The majority responds with the contention that the dissent's worry is more theoretical than real--that in reality governments do not attempt to disguise exactions as taxes or fees.  The dissent in turn contends that the lower court cases the majority cites actually show considerable disagreement over how to draw this particular line.  And so on.

The real problem, in my view, is traceable to the Takings Clause itself, which cannot encompass most taxes. If a tax is a taking, then it is ineffective as a tax, for a taking requires just compensation, which would mean that the government could only collect the tax if it then gave back the money it collected.  Yet there must be some category of government appropriations that are outside of the taxing power in order for the Takings Clause to have any bite.  How to draw a line?

One possibility--suggested by some of the commentary on the Affordable Care Act last year--is that the political process will sort this out.  Politicians, in this view, will be extremely reluctant to vote for anything called a tax and thus, will not attempt to disguise Takings as taxes.  But given the fact that "fees" are also not considered Takings and the fact that courts tend to adopt a functional approach to what counts as a tax, it's not clear to me that politics alone will police the line that the majority in Koontz necessitates.

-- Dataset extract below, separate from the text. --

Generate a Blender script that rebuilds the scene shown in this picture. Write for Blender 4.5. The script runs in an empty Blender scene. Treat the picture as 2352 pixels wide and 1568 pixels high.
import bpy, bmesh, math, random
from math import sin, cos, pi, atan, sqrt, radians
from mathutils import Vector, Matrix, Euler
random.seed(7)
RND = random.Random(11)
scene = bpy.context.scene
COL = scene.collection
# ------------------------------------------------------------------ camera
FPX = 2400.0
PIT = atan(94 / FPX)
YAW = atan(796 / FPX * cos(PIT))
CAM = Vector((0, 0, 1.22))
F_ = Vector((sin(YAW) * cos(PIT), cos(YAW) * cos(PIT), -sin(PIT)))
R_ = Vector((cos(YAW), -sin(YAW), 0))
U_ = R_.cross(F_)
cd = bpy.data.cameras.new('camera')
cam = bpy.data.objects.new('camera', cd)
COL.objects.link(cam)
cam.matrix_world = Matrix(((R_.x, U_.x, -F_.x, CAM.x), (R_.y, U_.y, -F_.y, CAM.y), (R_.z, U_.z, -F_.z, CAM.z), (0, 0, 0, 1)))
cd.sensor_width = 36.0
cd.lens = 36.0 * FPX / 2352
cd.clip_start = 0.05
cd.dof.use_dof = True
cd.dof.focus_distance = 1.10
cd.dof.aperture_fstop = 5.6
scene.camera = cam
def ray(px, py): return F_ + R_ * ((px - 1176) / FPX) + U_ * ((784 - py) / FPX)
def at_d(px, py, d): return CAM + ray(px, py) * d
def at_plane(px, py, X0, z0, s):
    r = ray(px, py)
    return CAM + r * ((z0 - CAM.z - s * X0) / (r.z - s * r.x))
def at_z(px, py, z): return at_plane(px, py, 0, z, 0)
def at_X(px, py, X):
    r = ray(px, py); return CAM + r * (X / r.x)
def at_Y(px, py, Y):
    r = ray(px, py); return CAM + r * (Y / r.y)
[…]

Moreover, it is often argued that the Takings Clause serves a kind of equality principle: Government can tax people but it must do so through even-handed laws of general applicability; it cannot single out particular individuals as revenue sources on an ad hoc basis.  Interestingly, the dissent points to some state court decisions that apply Nollan and Dolan "only to permitting fees that are imposed ad hoc, and not to fees that are generally applicable."  Given the underlying rationale for the Takings Clause, I would not be surprised to see a future majority opinion adopt this line as a matter of federal law.